What is expected:
Below are some records. Pull every line that contains the word "starts".

· · ·

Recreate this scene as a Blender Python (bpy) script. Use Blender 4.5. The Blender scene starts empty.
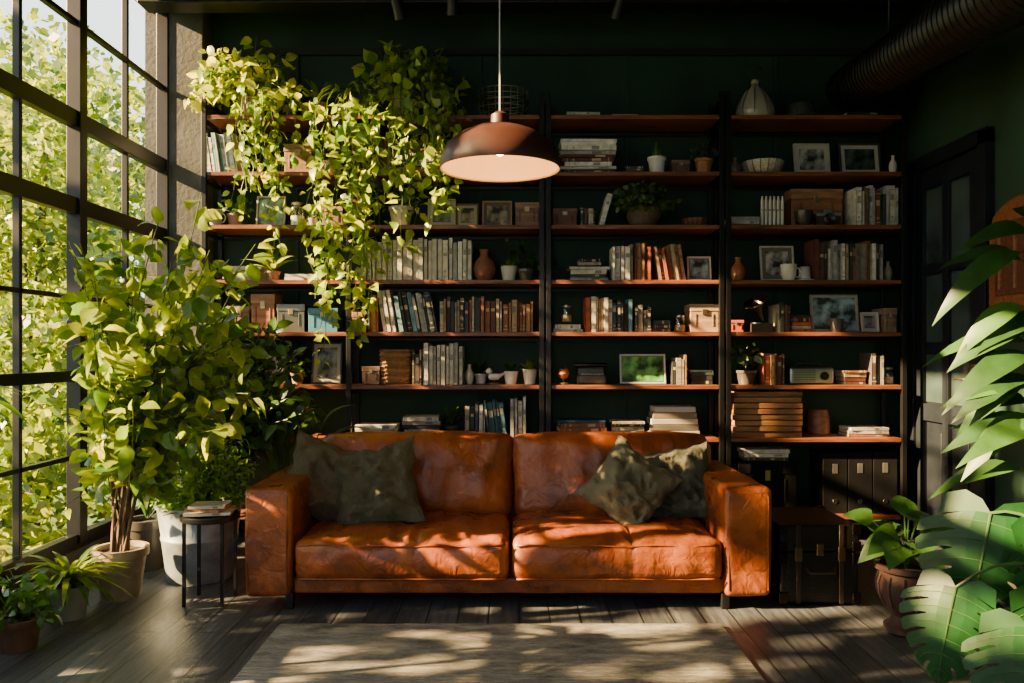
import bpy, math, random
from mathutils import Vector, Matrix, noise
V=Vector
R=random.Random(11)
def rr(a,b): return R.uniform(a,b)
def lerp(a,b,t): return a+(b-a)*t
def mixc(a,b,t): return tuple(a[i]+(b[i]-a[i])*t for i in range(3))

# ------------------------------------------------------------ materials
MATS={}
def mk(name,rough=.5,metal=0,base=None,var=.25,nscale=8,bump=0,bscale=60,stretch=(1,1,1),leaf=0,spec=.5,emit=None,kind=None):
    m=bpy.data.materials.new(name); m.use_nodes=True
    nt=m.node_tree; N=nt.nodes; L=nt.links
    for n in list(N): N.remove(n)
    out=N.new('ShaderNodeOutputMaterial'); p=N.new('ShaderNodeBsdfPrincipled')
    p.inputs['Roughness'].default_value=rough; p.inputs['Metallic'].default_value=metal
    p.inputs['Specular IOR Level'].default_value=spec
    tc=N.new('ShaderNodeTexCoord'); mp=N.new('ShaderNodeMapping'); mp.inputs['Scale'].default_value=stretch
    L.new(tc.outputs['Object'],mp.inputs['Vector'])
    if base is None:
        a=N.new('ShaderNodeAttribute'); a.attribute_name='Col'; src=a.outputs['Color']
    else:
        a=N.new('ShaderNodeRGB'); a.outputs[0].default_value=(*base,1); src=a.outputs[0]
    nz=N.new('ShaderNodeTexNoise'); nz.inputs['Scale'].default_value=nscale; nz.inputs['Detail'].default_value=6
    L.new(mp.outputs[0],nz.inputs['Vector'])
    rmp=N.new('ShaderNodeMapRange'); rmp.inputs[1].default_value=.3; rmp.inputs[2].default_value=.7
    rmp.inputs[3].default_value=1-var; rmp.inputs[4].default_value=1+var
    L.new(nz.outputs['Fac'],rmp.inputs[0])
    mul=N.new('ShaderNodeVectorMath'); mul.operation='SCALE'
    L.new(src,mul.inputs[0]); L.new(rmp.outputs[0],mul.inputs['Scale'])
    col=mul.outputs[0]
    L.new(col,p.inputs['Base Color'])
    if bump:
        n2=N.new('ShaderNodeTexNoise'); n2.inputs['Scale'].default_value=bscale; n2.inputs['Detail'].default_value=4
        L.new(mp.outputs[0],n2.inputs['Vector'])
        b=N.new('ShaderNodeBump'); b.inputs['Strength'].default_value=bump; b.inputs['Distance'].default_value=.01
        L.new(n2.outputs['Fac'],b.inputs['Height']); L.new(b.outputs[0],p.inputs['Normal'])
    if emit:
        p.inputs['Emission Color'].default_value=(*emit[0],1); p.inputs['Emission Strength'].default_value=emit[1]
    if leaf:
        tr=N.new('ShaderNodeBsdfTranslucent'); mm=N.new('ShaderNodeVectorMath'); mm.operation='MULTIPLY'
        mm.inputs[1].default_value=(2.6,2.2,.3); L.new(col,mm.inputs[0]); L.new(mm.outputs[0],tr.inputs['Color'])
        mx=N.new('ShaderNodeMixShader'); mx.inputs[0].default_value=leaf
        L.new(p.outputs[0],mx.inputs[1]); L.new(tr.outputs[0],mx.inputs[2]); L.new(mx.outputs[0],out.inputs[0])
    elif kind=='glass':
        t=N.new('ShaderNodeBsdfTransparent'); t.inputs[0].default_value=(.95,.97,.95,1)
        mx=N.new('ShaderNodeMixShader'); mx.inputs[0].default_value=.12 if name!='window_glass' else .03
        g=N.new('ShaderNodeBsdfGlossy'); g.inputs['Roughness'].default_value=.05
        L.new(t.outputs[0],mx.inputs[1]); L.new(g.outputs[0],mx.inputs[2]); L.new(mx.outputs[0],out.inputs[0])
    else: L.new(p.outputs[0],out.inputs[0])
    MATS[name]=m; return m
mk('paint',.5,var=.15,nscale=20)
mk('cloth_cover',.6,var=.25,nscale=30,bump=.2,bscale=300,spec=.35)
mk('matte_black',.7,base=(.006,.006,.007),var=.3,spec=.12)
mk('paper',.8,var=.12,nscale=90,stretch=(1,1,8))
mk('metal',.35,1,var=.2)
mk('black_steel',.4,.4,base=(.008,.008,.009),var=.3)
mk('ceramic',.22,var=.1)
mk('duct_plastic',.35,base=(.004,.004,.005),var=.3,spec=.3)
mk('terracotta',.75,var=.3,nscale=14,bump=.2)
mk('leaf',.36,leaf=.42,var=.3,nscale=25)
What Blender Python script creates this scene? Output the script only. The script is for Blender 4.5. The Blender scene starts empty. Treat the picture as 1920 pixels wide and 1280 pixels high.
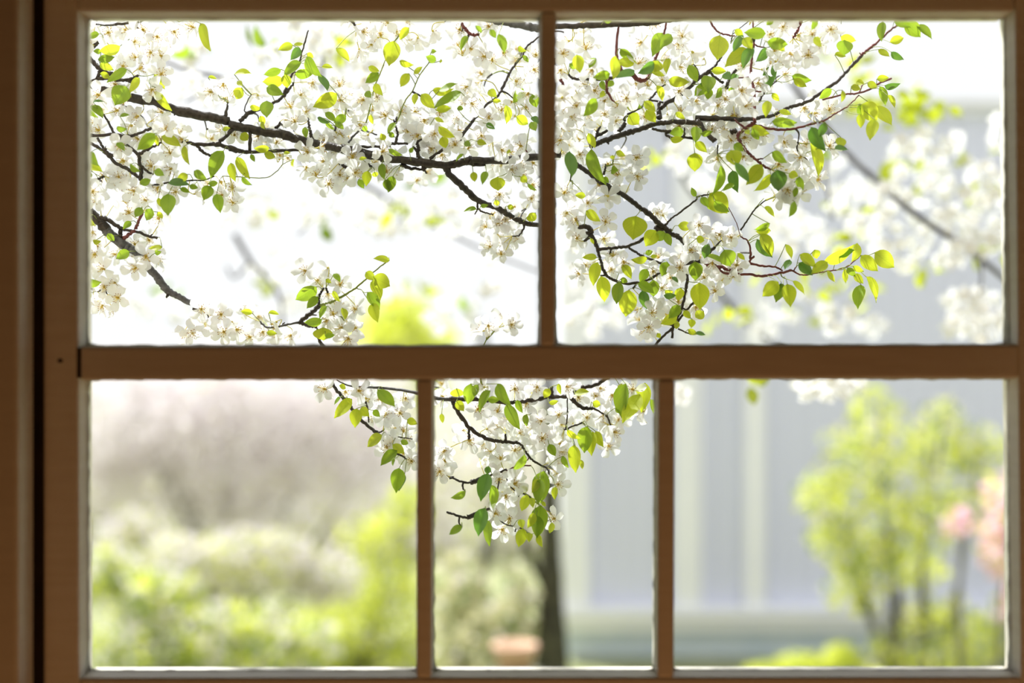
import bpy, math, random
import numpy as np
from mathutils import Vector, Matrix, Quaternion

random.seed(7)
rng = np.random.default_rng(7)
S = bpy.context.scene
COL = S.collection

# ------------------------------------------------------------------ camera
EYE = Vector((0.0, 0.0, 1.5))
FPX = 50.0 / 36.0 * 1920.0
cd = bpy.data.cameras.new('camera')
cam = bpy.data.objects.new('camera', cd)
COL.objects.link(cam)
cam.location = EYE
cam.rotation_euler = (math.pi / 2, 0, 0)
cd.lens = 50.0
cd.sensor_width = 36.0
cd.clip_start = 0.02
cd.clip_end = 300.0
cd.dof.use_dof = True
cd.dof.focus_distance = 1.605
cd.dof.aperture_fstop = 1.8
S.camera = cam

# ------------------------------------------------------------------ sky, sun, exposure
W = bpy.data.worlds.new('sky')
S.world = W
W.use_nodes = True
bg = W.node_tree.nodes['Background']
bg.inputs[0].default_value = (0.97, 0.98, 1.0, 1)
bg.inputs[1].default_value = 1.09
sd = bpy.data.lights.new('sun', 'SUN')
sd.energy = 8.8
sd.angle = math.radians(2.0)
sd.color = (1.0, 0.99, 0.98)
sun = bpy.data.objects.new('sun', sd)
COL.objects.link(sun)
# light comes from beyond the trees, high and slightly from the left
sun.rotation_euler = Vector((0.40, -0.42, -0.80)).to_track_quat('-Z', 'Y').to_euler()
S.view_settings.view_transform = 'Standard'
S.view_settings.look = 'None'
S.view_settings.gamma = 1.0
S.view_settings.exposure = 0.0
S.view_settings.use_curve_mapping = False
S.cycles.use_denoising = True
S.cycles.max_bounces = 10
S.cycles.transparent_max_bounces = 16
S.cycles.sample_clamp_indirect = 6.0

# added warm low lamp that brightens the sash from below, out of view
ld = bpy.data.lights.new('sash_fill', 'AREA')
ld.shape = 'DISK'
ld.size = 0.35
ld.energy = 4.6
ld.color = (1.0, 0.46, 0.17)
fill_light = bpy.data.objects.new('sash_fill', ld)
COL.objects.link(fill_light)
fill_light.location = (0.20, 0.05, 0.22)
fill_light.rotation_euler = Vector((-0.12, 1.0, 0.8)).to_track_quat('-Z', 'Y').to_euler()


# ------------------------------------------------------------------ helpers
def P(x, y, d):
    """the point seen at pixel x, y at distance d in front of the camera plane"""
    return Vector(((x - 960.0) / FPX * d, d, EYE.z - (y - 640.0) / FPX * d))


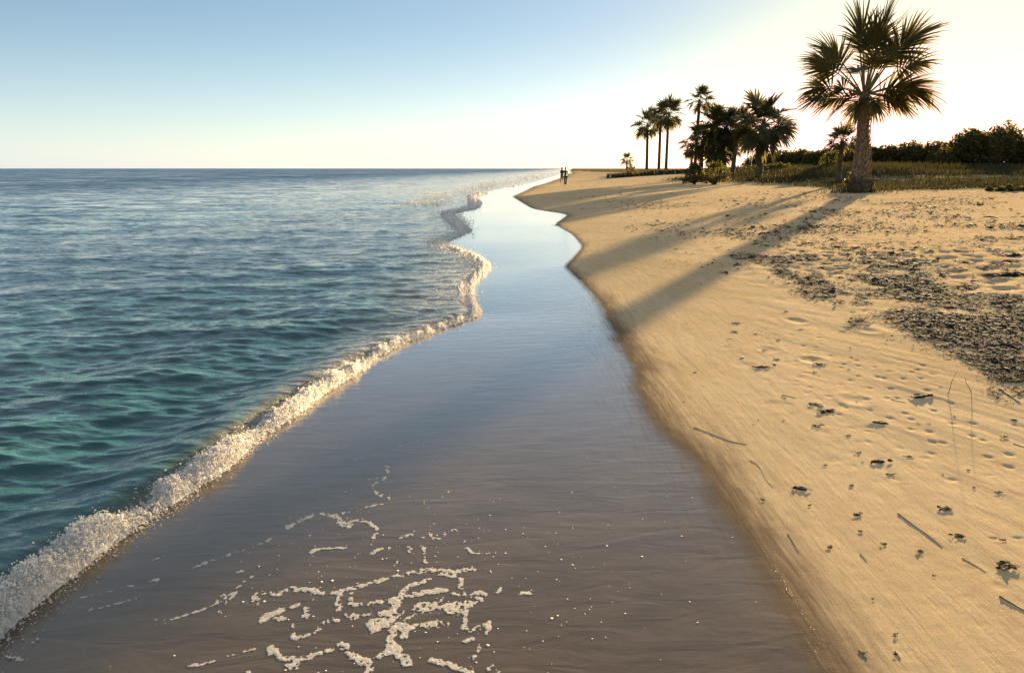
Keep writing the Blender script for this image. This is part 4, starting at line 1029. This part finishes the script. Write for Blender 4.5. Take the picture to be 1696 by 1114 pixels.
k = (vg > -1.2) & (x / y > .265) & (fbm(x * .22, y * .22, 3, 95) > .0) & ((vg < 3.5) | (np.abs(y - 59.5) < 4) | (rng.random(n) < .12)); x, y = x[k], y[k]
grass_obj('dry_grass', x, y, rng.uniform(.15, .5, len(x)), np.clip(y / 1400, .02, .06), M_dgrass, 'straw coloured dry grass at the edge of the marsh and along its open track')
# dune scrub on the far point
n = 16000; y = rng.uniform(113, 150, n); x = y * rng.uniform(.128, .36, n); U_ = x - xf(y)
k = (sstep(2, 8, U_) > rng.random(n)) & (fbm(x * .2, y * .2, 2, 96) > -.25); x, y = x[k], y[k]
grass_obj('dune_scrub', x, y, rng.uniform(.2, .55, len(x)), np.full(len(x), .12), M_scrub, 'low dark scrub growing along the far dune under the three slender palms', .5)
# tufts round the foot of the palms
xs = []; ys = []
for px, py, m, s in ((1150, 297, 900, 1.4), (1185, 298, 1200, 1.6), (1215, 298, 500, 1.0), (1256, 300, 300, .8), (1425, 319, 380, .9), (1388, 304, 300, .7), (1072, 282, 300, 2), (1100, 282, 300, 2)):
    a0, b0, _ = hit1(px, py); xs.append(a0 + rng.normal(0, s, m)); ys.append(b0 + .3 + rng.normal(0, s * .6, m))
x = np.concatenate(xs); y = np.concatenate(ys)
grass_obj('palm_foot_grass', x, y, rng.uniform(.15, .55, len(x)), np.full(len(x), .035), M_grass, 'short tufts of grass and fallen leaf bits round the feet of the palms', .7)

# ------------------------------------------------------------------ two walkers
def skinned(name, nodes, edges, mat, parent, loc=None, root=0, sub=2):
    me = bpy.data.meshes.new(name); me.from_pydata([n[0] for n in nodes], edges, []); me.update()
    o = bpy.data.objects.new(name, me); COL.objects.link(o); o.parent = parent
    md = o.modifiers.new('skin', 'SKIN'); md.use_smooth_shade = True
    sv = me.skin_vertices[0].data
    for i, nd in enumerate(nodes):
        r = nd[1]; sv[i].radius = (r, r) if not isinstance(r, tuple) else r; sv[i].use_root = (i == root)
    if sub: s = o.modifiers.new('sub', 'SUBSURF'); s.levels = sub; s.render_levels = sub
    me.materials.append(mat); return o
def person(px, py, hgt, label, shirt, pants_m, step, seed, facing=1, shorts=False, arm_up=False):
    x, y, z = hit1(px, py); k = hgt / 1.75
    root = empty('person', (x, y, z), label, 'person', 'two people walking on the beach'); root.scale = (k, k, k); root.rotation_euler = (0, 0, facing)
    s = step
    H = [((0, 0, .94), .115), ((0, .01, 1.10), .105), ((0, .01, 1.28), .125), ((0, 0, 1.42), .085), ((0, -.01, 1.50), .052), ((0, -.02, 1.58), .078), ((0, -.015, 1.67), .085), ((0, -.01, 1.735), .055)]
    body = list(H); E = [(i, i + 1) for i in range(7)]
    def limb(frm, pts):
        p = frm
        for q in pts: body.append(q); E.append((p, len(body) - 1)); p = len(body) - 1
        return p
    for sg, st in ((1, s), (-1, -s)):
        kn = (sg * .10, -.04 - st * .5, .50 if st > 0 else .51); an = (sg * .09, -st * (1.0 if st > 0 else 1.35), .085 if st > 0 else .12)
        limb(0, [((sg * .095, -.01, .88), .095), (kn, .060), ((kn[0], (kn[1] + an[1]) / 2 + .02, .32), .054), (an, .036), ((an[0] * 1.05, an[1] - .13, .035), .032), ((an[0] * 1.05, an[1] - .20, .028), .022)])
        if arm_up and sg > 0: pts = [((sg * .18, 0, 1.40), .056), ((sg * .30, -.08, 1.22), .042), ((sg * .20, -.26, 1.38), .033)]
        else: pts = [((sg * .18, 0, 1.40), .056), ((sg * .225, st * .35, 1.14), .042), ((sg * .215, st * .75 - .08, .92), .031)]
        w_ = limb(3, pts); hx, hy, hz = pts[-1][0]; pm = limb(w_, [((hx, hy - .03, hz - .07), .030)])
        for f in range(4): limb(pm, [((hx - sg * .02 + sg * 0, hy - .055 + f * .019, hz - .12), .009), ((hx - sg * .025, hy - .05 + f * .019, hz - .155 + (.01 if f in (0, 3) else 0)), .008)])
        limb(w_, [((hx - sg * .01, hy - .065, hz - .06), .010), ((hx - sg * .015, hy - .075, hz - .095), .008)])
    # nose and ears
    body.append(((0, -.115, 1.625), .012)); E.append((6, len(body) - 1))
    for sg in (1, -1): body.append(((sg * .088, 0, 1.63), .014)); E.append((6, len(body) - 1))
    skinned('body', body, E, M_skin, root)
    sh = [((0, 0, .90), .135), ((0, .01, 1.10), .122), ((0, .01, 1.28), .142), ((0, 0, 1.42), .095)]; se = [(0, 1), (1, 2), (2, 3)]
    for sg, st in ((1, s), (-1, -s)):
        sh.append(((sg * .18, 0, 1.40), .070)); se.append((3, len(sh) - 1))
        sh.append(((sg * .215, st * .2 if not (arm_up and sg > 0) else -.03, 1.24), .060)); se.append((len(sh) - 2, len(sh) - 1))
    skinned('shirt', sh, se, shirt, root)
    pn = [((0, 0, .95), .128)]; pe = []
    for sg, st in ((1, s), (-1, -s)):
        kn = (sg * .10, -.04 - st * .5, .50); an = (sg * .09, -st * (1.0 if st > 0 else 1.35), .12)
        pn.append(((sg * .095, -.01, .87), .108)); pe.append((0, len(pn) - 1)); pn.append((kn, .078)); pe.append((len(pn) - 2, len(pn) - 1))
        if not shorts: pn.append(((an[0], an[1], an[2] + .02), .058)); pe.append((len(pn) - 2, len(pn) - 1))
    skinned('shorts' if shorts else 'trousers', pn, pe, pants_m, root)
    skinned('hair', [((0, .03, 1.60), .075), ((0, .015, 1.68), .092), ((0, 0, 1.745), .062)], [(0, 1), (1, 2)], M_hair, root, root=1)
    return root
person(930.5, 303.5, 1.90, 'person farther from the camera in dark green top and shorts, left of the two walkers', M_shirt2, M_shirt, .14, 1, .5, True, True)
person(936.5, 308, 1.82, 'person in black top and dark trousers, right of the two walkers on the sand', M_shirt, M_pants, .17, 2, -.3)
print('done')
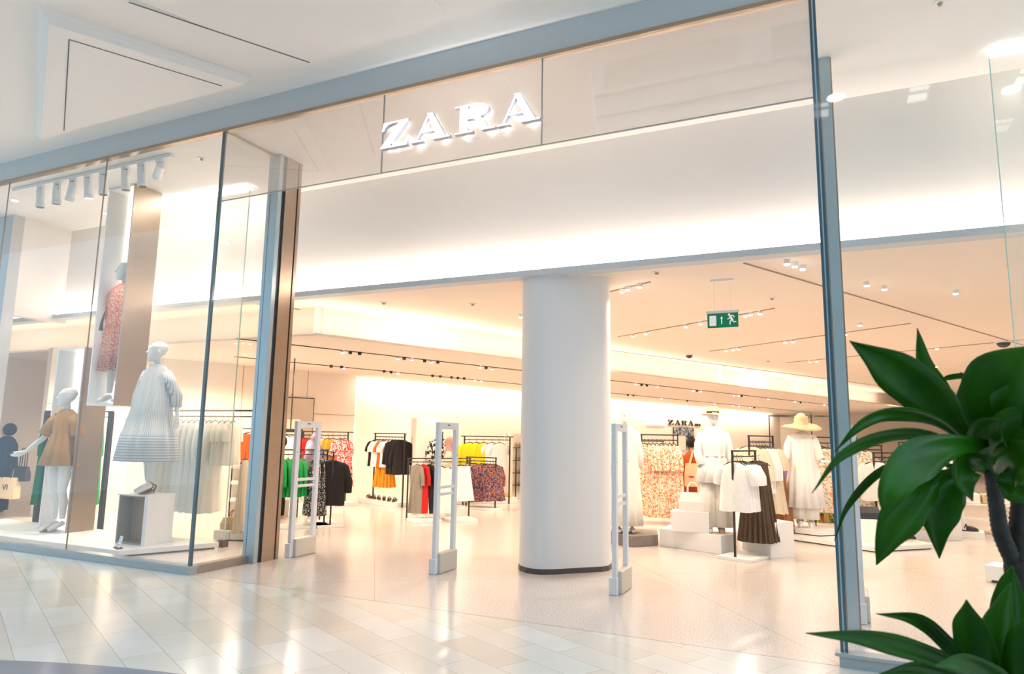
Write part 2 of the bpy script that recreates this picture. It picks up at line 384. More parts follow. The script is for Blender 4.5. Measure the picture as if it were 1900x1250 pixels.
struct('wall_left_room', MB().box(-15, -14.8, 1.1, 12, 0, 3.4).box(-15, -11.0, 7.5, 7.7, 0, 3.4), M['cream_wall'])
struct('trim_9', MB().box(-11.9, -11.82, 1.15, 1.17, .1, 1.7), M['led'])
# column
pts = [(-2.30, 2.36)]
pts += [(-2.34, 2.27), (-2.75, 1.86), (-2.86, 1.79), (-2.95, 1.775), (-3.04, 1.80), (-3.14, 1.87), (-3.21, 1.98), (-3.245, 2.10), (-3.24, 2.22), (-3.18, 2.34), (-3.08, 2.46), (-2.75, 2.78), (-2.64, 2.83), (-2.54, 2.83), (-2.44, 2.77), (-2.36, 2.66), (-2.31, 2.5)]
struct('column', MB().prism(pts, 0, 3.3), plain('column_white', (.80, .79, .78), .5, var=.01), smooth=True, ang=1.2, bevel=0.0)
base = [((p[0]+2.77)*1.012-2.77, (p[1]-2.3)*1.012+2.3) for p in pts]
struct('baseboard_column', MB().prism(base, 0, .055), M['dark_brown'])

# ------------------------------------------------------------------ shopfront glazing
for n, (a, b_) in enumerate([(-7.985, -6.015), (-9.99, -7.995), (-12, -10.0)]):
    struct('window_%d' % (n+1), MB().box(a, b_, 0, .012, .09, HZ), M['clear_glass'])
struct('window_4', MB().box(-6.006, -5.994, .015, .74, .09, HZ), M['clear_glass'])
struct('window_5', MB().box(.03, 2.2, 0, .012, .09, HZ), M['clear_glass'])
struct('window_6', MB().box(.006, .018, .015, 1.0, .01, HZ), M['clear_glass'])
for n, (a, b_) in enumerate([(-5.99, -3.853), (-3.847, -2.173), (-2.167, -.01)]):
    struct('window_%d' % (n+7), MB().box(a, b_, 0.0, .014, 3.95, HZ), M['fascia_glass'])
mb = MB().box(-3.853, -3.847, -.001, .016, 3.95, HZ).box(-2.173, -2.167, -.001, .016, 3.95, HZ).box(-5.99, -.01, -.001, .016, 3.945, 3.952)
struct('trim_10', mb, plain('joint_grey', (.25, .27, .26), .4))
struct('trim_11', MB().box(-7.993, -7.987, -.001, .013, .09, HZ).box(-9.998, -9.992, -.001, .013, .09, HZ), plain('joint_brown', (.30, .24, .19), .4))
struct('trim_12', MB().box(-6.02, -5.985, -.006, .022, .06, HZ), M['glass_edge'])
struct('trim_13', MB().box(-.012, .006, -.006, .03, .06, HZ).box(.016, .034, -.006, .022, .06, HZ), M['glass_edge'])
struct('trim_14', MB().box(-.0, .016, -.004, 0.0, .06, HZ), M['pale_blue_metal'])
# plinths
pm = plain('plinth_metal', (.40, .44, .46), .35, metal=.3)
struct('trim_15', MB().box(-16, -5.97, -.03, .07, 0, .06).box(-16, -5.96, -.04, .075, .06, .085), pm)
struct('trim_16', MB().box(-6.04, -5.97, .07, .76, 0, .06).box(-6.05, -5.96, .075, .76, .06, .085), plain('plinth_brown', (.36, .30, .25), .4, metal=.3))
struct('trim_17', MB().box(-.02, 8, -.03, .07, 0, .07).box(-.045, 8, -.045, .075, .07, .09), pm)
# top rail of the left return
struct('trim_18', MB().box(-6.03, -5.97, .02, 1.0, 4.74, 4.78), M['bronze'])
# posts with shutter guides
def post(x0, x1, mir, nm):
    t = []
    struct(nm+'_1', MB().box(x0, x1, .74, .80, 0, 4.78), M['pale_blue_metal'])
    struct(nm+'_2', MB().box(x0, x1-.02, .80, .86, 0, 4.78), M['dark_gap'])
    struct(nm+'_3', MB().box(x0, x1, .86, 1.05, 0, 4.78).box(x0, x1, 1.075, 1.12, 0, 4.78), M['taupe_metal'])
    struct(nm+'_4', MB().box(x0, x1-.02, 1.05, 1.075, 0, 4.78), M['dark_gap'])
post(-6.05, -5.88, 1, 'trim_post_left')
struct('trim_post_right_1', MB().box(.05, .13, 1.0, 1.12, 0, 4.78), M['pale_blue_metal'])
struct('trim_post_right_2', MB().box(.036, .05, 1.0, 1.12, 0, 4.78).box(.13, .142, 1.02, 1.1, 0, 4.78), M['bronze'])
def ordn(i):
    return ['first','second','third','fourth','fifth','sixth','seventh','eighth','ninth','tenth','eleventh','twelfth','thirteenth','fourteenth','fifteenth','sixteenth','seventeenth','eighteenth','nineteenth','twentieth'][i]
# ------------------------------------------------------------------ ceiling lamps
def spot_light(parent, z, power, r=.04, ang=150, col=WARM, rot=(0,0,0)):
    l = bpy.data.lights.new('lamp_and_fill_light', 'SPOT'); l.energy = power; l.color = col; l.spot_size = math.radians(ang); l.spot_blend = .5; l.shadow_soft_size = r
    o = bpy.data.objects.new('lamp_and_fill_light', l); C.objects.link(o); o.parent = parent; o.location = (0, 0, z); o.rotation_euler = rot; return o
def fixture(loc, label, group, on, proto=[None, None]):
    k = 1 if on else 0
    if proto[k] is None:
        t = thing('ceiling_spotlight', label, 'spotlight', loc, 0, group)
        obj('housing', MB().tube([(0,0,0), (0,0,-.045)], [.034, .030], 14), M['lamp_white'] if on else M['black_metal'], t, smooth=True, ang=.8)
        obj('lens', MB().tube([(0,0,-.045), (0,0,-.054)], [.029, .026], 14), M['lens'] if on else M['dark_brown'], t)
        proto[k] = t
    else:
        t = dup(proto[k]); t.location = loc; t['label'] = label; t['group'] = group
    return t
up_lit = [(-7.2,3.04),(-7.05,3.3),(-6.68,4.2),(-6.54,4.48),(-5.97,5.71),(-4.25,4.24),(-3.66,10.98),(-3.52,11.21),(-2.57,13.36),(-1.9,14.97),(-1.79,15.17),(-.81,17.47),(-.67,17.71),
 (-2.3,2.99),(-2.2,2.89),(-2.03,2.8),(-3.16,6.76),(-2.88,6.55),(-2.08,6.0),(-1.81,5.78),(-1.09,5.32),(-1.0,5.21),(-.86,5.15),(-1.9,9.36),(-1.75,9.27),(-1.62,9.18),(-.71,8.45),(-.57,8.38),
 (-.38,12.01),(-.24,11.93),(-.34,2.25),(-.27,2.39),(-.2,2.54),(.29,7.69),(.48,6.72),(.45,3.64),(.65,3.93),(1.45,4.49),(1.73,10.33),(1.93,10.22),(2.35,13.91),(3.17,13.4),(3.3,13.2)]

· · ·

Task result:
Recreate this scene as a Blender Python (bpy) script. Use Blender 4.5. The Blender scene starts empty.
What Blender Python script creates this scene? Output the script only. The script is for Blender 4.5. The Blender scene starts empty. Treat the picture as 1920 pixels wide and 1280 pixels high.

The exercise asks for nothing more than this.